## [TO BE DONE]
Your answer should consist solely of the lines from the one with "Write part 3" through the one with "lamp('sconce_light', 'POINT', (11.82, Ypart", copied exactly, endpoints included.

## [EXTRACTED MATERIAL]
--*--
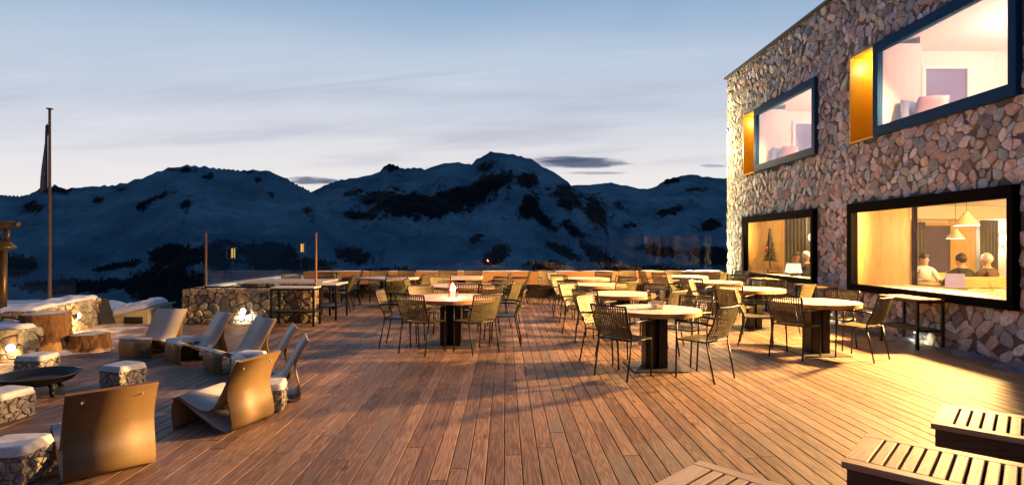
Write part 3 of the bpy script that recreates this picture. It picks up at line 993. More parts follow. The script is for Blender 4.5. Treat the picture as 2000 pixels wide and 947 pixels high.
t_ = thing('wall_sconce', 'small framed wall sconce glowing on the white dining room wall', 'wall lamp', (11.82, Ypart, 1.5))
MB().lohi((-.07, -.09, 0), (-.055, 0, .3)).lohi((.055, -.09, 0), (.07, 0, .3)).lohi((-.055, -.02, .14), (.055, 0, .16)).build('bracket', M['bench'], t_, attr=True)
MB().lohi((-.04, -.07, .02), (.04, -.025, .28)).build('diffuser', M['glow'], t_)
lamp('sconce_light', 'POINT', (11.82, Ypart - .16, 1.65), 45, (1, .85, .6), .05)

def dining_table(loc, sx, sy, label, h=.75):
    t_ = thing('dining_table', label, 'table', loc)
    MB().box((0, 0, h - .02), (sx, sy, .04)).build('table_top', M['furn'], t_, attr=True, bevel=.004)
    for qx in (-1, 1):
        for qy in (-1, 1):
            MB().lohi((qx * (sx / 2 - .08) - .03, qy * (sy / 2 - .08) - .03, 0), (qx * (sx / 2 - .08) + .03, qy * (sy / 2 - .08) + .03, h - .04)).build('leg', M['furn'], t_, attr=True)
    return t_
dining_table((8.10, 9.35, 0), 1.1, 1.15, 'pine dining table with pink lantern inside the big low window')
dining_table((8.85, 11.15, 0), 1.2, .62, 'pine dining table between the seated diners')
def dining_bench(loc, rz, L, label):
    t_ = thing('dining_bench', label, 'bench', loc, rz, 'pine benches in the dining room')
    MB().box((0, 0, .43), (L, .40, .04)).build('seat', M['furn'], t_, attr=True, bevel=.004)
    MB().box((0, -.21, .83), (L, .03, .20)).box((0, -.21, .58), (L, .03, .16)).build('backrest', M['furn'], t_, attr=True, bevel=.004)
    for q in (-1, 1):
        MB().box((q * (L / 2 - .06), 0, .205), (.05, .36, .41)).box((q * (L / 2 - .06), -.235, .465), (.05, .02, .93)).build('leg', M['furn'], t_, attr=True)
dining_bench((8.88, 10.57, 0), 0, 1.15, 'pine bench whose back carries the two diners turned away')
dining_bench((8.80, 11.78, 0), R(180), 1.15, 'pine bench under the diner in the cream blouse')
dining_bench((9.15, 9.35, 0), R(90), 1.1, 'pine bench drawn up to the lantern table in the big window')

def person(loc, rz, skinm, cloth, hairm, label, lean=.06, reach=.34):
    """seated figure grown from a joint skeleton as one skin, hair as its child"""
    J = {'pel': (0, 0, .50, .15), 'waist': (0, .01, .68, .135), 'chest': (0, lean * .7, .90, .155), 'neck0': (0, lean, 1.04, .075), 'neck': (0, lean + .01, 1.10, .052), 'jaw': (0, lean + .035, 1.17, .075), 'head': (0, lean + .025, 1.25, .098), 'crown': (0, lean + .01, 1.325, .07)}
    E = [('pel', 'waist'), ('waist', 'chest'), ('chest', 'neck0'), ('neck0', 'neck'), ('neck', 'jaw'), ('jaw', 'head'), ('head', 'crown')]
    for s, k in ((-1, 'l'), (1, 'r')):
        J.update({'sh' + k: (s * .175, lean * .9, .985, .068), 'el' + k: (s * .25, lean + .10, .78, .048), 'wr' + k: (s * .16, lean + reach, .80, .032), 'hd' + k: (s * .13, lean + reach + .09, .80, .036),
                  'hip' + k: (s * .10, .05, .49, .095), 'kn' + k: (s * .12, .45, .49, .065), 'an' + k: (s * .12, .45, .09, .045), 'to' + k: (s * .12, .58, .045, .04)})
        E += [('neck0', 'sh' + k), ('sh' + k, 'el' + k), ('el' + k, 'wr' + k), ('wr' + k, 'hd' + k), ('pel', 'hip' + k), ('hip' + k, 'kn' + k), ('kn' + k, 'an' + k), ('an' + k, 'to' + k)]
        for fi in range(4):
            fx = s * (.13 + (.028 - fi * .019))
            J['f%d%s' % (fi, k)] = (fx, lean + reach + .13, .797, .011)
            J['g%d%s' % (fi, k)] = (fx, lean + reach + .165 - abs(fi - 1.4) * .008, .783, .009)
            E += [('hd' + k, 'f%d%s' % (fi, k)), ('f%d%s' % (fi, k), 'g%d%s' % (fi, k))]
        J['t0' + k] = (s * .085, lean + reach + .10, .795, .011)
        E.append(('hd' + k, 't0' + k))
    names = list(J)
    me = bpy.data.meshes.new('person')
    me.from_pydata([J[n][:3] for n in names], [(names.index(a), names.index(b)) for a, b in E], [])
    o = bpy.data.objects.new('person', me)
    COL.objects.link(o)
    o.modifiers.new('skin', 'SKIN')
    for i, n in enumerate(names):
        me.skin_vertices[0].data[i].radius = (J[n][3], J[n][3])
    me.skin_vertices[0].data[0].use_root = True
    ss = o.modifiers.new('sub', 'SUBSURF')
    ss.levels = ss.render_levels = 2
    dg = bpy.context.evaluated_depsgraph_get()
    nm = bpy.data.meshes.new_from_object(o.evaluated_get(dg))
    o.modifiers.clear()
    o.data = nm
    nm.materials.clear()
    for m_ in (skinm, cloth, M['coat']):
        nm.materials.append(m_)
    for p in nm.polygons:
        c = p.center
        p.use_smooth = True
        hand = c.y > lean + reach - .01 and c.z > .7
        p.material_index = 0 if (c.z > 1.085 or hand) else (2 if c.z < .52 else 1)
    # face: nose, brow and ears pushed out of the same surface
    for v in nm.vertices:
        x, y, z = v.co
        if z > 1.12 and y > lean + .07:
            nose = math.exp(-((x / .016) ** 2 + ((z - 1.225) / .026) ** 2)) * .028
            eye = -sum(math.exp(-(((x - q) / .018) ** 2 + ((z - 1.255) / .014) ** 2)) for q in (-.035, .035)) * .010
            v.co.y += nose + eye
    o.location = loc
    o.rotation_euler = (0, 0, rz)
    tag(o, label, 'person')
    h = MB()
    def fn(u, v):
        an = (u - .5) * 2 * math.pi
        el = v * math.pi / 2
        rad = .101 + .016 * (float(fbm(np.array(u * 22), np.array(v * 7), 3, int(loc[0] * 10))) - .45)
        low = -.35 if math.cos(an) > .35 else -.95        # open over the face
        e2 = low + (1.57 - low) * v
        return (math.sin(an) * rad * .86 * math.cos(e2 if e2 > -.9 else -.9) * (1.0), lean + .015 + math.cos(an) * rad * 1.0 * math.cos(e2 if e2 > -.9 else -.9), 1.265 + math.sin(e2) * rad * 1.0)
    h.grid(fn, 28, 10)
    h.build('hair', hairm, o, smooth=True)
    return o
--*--
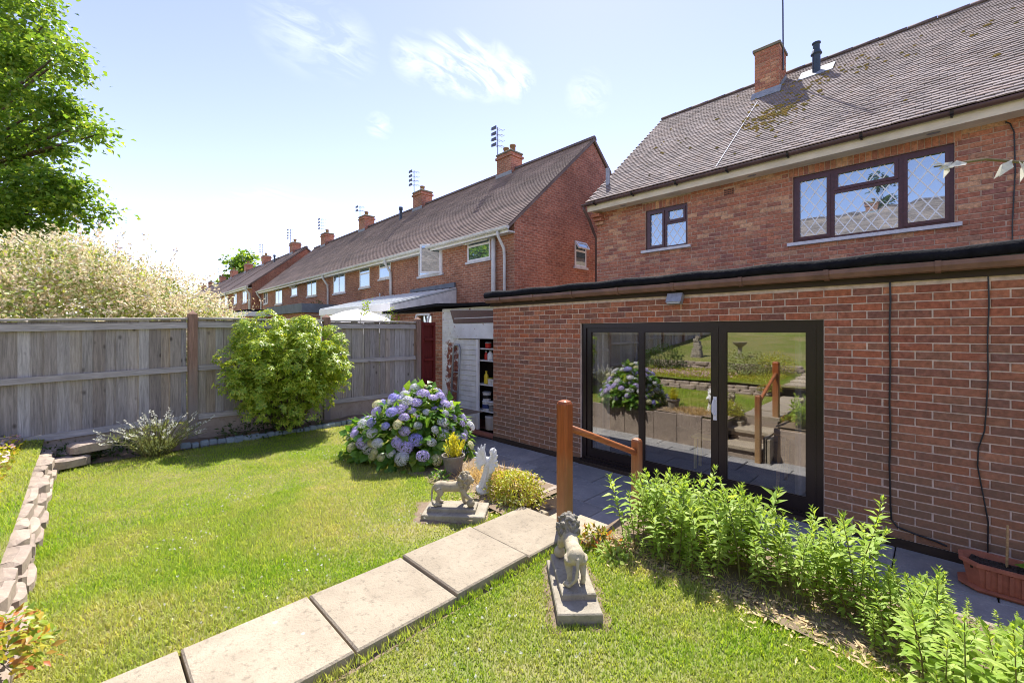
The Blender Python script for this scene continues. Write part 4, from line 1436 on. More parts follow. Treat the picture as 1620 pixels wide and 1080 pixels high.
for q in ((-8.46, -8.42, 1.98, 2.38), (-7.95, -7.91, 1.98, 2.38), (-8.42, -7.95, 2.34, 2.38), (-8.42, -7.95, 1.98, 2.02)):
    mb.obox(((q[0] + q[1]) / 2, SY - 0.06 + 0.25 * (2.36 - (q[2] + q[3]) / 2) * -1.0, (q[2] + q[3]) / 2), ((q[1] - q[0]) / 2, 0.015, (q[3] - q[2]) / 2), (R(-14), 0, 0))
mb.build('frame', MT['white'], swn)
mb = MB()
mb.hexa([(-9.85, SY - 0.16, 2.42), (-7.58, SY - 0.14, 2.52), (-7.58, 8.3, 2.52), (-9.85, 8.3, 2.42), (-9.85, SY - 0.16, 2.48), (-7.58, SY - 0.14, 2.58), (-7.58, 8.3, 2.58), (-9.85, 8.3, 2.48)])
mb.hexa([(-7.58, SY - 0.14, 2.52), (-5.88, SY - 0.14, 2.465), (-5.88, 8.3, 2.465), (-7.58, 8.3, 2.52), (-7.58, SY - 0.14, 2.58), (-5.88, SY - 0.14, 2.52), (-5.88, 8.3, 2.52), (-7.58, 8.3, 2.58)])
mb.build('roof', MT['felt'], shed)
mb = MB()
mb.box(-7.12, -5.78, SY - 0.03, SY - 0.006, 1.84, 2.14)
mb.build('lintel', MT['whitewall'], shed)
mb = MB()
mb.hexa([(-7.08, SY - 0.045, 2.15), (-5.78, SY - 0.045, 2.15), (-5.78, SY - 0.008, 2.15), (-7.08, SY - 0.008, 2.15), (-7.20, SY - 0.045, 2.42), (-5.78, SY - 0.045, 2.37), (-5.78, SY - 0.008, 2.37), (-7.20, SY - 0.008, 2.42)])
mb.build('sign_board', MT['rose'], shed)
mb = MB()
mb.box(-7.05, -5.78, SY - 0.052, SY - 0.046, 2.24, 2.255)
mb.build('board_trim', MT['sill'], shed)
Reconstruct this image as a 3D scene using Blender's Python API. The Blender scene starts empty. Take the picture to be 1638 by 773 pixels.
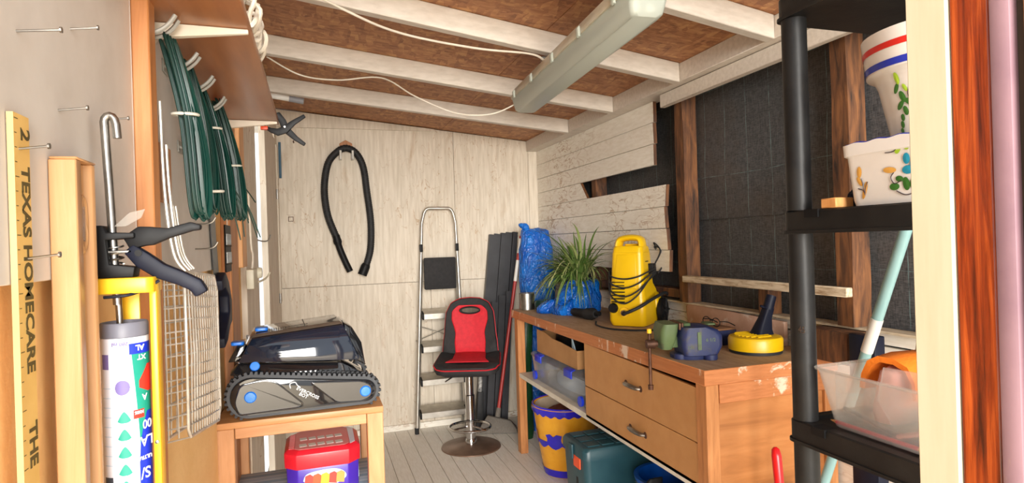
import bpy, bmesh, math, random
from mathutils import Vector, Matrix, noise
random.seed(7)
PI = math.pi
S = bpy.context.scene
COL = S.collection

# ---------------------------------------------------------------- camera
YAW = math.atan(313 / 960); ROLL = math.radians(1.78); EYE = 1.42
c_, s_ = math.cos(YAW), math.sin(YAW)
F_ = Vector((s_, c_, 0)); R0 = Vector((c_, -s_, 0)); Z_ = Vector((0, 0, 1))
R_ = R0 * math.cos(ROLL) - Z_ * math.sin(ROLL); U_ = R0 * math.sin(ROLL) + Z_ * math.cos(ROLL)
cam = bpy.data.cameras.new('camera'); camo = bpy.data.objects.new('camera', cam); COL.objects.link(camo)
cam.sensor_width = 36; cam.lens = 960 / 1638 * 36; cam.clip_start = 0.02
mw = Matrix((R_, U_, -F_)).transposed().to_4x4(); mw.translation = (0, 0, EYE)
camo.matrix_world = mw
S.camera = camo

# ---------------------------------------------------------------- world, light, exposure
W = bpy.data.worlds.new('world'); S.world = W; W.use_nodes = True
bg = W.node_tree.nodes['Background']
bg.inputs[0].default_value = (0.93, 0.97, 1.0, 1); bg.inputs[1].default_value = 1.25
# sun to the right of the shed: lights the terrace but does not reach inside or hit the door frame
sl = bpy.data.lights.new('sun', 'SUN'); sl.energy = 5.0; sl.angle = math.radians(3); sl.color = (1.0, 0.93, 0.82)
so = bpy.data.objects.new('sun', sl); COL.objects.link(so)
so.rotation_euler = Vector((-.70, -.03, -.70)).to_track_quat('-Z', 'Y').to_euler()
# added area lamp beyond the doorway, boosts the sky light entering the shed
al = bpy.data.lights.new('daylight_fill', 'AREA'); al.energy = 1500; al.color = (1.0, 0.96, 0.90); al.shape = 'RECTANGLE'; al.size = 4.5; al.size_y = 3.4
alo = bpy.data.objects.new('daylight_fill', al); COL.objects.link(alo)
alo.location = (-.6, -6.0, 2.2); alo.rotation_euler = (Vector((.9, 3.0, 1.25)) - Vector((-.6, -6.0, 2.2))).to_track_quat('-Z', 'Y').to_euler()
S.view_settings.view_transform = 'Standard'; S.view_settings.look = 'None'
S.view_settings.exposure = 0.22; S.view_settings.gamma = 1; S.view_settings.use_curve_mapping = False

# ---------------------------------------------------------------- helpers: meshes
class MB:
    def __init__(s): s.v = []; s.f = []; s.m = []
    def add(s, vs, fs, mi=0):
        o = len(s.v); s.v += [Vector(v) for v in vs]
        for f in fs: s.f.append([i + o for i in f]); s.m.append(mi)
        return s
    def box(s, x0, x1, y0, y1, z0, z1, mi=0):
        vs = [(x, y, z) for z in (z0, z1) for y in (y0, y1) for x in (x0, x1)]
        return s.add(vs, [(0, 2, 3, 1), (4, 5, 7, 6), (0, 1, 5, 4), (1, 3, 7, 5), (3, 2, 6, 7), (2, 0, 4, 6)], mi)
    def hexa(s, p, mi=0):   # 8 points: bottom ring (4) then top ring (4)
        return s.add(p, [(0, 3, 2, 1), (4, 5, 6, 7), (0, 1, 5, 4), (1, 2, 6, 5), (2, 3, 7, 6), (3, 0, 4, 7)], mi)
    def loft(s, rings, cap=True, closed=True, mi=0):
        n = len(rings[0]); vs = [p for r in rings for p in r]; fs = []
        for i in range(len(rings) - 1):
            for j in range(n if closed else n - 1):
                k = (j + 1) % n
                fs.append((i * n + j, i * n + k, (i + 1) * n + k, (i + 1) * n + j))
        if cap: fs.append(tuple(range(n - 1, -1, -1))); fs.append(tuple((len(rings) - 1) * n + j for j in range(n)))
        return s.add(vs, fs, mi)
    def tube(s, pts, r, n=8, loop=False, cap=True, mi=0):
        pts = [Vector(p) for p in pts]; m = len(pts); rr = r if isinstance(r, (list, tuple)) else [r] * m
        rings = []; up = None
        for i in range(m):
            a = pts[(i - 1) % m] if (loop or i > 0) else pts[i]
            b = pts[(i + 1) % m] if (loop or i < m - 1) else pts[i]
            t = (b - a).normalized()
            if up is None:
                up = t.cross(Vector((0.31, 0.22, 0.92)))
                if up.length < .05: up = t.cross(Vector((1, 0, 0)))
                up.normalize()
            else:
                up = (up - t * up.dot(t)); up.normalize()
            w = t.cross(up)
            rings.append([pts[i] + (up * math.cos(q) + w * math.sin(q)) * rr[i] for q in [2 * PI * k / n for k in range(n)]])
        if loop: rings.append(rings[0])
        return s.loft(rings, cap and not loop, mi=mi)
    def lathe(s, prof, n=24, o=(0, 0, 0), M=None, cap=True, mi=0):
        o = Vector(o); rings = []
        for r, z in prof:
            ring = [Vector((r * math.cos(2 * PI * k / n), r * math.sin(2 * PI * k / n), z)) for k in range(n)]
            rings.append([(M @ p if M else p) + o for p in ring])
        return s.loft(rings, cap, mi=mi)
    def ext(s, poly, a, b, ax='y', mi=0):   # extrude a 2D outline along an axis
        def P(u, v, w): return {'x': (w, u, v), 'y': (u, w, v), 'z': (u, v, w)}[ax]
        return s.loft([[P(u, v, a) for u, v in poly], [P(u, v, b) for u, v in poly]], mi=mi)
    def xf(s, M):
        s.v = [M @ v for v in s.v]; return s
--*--
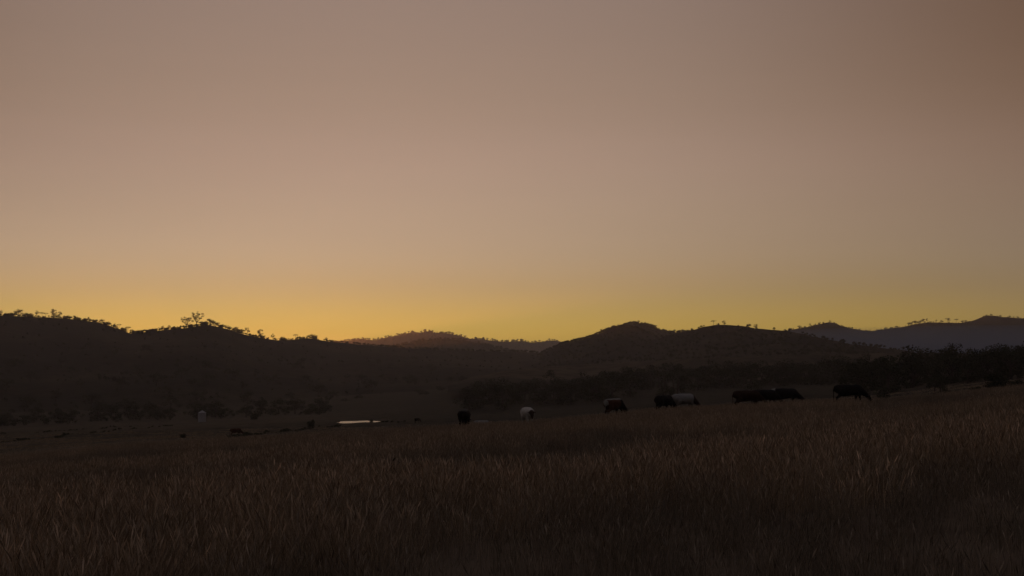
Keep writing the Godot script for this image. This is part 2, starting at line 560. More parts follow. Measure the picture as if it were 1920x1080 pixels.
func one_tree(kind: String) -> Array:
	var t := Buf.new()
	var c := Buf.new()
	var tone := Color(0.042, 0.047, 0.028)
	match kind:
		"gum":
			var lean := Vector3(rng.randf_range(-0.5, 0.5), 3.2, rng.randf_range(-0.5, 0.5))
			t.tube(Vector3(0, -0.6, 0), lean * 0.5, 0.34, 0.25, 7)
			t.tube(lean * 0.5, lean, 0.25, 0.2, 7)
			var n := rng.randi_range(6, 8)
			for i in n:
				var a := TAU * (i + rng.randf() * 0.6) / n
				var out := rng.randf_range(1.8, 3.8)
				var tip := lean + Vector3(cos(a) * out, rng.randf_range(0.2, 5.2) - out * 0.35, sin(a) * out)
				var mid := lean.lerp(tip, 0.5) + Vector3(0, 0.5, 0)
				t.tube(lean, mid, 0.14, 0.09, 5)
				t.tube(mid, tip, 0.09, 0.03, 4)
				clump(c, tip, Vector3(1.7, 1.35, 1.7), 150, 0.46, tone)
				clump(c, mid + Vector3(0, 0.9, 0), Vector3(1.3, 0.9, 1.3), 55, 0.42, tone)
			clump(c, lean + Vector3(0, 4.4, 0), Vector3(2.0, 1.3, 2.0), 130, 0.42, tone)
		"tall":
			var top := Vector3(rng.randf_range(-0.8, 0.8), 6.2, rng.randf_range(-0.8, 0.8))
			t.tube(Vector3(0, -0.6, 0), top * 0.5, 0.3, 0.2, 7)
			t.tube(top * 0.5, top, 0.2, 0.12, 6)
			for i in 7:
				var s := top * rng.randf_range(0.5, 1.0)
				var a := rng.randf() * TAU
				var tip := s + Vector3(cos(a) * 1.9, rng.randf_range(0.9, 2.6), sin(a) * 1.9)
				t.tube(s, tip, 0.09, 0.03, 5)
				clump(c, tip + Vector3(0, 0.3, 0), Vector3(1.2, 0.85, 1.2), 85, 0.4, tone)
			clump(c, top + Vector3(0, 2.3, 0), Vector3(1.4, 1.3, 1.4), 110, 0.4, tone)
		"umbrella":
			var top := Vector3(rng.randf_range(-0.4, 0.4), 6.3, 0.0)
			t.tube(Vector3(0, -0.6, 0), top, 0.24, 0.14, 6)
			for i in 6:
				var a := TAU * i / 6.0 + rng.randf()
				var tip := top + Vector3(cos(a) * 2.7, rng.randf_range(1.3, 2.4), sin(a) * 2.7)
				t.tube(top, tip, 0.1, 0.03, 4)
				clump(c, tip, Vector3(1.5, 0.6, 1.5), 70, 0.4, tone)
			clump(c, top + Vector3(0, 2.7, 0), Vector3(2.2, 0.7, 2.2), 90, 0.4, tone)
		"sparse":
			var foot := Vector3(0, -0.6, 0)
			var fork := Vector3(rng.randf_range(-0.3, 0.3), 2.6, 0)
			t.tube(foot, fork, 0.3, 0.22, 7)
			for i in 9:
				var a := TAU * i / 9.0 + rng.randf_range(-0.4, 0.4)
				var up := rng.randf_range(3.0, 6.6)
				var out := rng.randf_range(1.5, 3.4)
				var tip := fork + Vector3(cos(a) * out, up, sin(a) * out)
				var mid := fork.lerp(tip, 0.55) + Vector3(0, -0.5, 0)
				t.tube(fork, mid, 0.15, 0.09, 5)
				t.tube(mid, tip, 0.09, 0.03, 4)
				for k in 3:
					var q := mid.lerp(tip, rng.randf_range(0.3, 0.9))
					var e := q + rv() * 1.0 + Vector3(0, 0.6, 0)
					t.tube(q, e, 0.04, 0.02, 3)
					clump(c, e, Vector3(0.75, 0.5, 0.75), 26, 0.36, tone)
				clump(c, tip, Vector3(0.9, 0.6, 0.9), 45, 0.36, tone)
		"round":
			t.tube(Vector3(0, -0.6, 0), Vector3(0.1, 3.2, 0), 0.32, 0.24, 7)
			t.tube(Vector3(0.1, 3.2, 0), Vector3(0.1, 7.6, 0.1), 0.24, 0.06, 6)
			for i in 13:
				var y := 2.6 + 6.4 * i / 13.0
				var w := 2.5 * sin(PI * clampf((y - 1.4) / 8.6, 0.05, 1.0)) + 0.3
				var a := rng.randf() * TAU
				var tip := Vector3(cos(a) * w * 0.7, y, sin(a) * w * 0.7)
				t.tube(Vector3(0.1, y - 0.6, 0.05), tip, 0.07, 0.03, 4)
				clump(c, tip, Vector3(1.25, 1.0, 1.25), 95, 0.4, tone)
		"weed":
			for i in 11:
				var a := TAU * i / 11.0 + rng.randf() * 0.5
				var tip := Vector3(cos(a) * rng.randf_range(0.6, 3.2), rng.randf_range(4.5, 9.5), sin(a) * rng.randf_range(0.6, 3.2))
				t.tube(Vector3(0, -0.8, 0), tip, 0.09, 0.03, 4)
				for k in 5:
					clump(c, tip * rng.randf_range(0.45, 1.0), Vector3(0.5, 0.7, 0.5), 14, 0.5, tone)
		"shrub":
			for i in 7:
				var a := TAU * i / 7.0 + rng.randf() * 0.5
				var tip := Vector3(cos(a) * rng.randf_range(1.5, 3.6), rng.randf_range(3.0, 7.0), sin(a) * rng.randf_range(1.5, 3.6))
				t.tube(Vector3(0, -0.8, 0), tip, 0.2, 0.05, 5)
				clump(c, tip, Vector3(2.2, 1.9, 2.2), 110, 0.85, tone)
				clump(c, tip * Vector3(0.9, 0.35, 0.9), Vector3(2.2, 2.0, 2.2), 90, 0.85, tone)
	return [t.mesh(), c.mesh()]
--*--
## [WORKED ANSWER]
Write part 3 of the bpy script that recreates this picture. It picks up at line 993. More parts follow. The script is for Blender 4.5. Treat the picture as 2000 pixels wide and 947 pixels high.
t_ = thing('wall_sconce', 'small framed wall sconce glowing on the white dining room wall', 'wall lamp', (11.82, Ypart, 1.5))
MB().lohi((-.07, -.09, 0), (-.055, 0, .3)).lohi((.055, -.09, 0), (.07, 0, .3)).lohi((-.055, -.02, .14), (.055, 0, .16)).build('bracket', M['bench'], t_, attr=True)
MB().lohi((-.04, -.07, .02), (.04, -.025, .28)).build('diffuser', M['glow'], t_)
lamp('sconce_light', 'POINT', (11.82, Ypart - .16, 1.65), 45, (1, .85, .6), .05)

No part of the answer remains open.